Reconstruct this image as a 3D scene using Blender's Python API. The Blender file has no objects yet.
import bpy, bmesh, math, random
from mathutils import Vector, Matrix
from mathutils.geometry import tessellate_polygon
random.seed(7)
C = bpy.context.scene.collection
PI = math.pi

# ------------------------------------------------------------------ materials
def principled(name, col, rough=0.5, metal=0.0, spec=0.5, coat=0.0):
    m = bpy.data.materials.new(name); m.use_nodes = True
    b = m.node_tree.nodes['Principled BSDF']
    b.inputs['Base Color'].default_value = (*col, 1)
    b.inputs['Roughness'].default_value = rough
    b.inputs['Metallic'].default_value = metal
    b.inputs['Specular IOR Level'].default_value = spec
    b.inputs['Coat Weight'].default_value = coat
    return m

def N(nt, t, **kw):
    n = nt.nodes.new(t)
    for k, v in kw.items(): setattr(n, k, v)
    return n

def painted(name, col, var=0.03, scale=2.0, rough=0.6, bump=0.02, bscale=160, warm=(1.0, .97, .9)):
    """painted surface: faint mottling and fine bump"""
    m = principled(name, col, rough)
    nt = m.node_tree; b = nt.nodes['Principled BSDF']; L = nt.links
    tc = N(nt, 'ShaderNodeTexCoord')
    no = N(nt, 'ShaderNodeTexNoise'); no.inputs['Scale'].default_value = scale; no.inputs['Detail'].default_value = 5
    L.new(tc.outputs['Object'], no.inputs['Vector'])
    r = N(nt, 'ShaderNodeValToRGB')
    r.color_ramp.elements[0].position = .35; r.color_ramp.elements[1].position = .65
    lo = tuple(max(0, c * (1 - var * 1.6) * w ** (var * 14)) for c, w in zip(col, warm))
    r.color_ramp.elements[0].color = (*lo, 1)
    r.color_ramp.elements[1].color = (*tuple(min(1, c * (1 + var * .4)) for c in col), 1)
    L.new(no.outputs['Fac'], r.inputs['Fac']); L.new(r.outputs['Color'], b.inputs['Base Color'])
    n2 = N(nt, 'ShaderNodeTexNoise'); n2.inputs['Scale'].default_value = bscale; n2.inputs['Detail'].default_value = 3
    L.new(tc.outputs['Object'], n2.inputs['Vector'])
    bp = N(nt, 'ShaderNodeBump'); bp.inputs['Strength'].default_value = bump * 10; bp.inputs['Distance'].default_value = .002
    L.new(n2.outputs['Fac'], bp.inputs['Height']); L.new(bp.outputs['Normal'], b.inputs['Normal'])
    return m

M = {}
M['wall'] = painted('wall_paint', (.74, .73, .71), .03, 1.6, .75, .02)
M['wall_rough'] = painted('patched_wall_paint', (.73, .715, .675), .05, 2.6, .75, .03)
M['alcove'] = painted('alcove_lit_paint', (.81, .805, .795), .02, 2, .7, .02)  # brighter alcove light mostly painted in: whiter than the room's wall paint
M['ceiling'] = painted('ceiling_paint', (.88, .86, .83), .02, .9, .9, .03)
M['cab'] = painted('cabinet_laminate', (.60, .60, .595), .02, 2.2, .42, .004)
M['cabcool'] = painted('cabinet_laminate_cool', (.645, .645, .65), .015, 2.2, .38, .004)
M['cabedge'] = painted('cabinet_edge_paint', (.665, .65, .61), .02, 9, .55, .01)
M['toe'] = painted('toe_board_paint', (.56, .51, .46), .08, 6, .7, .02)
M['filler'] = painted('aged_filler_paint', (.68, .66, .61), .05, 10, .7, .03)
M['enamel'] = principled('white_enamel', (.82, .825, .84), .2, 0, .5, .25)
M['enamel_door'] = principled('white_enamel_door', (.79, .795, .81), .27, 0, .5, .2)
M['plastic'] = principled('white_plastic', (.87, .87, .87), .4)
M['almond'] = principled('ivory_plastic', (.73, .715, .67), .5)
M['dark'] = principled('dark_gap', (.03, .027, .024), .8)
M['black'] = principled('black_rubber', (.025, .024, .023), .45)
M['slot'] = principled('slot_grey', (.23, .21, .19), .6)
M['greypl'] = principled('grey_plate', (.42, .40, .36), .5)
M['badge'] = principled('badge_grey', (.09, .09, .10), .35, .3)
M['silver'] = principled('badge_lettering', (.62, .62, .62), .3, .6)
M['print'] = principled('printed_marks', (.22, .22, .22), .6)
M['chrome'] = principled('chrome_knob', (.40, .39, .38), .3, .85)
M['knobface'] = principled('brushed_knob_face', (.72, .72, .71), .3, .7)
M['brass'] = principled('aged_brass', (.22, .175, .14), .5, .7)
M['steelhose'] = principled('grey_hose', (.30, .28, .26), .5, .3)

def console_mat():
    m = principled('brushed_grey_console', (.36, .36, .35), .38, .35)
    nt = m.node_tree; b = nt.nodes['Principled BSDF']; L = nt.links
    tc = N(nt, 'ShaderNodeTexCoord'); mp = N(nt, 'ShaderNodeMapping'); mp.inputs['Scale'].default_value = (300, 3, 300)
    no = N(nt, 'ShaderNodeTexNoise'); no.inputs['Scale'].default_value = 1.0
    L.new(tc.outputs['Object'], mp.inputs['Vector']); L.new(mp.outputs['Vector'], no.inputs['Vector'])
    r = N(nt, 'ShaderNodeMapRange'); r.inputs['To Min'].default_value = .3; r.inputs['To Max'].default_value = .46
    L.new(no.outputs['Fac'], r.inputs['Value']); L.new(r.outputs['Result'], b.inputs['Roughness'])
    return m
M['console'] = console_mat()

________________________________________

● Problem requirements: Everything from the first line of the data through the line containing "PI = math.pi" should be echoed exactly. Add nothing.

● The response:
Reconstruct this image as a 3D scene using Blender's Python API. The Blender file has no objects yet.
import bpy, bmesh, math, random
from mathutils import Vector, Matrix
from mathutils.geometry import tessellate_polygon
random.seed(7)
C = bpy.context.scene.collection
PI = math.pi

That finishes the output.